La Curva Nord si presenta come sempre compatta nella zona centrale. Un paio di cori nuovi rispetto all’ultima volta che li ho visti e l’immediato vantaggio su rigore di Corvia fomentano il settore, che si mette in evidenza con le classiche manate, i cori a rispondere e una sciarpata eseguita nel primo tempo. Dando sempre una buona idea di compattezza, con l’exploit finale, quando i laziali sentono profumo di vittoria. Purtroppo l’unica vera pecca, almeno a livello visivo, rimane quella numerica. Latina è una città che conta oltre centomila abitanti e potrebbe fare certamente di più, soprattutto se si considera la recente conquista della cadetteria. Anche per questo riconosco l’impegno e la dedizione che gli ultras nerazzurri mettono nel proprio operato. Con tutte le difficoltà nel doversi scontrare con una realtà spesso fredda nei confronti di una squadra che nell’ultimo decennio ha saputo scrivere diverse pagine di storia per il calcio cittadino. Chiaro, a questo va anche addizionato il cambiamento del calcio in questi anni, con il lento abbandono di una buona fetta di pubblico in tutta la Penisola.

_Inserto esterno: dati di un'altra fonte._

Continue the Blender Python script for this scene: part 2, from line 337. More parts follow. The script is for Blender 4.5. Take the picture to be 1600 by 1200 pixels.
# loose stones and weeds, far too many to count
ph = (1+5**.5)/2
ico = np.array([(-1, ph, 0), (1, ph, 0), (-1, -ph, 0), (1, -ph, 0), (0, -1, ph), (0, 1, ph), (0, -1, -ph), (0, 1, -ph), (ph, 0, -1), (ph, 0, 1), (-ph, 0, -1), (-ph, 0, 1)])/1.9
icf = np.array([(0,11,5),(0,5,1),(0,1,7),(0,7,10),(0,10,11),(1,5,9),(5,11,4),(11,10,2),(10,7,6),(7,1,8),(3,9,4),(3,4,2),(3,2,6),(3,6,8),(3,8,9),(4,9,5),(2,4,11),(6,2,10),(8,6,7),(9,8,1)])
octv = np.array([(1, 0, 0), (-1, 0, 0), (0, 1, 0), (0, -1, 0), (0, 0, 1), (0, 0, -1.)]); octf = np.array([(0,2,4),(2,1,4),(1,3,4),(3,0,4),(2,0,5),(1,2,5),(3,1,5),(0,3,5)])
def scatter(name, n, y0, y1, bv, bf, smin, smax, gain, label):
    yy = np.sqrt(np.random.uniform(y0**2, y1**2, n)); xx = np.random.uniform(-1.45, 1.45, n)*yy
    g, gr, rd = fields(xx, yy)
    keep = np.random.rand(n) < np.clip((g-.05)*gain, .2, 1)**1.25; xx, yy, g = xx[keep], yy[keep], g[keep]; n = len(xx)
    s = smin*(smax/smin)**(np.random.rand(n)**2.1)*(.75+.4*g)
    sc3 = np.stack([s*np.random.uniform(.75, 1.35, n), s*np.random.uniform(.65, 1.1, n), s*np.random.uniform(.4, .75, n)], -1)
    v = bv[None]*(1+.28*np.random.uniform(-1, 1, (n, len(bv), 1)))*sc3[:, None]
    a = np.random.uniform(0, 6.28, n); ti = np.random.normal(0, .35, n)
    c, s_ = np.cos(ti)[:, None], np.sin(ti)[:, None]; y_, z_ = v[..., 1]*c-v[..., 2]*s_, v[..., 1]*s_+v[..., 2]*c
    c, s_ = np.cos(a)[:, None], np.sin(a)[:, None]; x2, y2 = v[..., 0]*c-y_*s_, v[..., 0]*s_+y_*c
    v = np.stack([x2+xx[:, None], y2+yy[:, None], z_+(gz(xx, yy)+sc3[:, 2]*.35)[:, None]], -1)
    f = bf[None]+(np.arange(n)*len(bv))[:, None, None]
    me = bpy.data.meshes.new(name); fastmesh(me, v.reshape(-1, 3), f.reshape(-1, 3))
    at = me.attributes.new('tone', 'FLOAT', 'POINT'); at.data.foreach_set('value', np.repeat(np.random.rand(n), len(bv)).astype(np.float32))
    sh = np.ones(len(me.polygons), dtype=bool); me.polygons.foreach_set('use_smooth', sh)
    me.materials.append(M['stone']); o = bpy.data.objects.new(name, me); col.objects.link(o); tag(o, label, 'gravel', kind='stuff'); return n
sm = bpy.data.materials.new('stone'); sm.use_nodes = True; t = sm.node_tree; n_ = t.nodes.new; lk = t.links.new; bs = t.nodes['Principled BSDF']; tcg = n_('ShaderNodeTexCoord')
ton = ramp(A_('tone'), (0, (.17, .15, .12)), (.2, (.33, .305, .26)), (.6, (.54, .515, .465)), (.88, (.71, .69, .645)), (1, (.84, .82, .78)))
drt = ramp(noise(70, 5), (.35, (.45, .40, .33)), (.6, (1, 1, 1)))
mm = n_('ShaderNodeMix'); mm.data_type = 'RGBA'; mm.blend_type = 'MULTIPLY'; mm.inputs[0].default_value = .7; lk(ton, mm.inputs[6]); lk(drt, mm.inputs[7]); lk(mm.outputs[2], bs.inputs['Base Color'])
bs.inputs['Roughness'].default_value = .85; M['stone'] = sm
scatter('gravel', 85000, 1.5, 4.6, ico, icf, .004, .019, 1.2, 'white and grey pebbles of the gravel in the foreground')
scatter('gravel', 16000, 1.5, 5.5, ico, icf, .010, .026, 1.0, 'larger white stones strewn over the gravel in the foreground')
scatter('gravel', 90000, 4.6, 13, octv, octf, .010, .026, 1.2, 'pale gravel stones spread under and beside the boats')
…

Su fronte ospite non c’è bisogno di tante parole per descrivere una tifoseria navigata come quella biancorossa. Tuttavia quest’oggi, rispetto all’ottima prestazione di Frosinone, i pugliesi sembrano avere un pochino il freno a mano tirato. Fattore dovuto, più che altro, alla spaccatura tra ultras e semplici tifosi. Questi ultimi, forse a causa della pessima prestazione della squadra, seguono in maniera sporadica i cori che partono dalla balaustra. Ed è un peccato, perché quando nel secondo tempo il settore si compatta, dopo il gol di De Luca, l’impatto è veramente di quelli potenti. Ma va a tratti, a fronte di 250 persone circa che tifano con costanza, intensità e colore. Ecco, per commentare la prestazione dei baresi potrei anche ricollegarmi a quanto detto sopra sulle tifoserie polacche e russe. È chiaro che i supporter del Galletto risentano in maniera tremenda dell’incostanza calcistica della propria compagine, la quale ormai da un paio di stagioni si presenta ai nastri di partenza come una delle principali accreditate per la promozione, disputando poi tornei zoppicanti e mettendo in mostra un’indolenza che, francamente, una tifoseria così passionale non meriterebbe (e a dirla tutta, nessuna tifoseria merita la svogliatezza di signorini che guadagnano fior fiori di quattrini di fronte ai tifosi che i soldi ce li mettono di tasca propria per seguirli).

Così alla fine è festa grande in casa pontina. Un successo che dà un po’ d’ossigeno ai ragazzi di Vivarini, chiudendo ufficialmente la valvola a quello dei dirimpettai. E il settore ospiti non la manda certo a dire, inveendo e fischiando i protagonisti di questa, ennesima, infausta figura.

Mi avvio verso le uscite con la Curva Nord che è ancora intenta a cantare, mentre qualche nuvola si è persino aperta lasciando filtrare dei timidi raggi solari. Ho fretta e salgo al volo sul bus per Latina Scalo, elaborando nella mia mente la giornata e sorridendo beffardamente al pensiero di quei bimbi urlanti e movimentati. C’è chi incensa il St.Pauli per aver creato un asilo nido all’interno dello stadio. Io incenso i bambini irriverenti che sfruttano le gradinate come la migliore delle pause da una normalissima scuola. Del resto una cosa più è spontanea e meglio rende l’idea.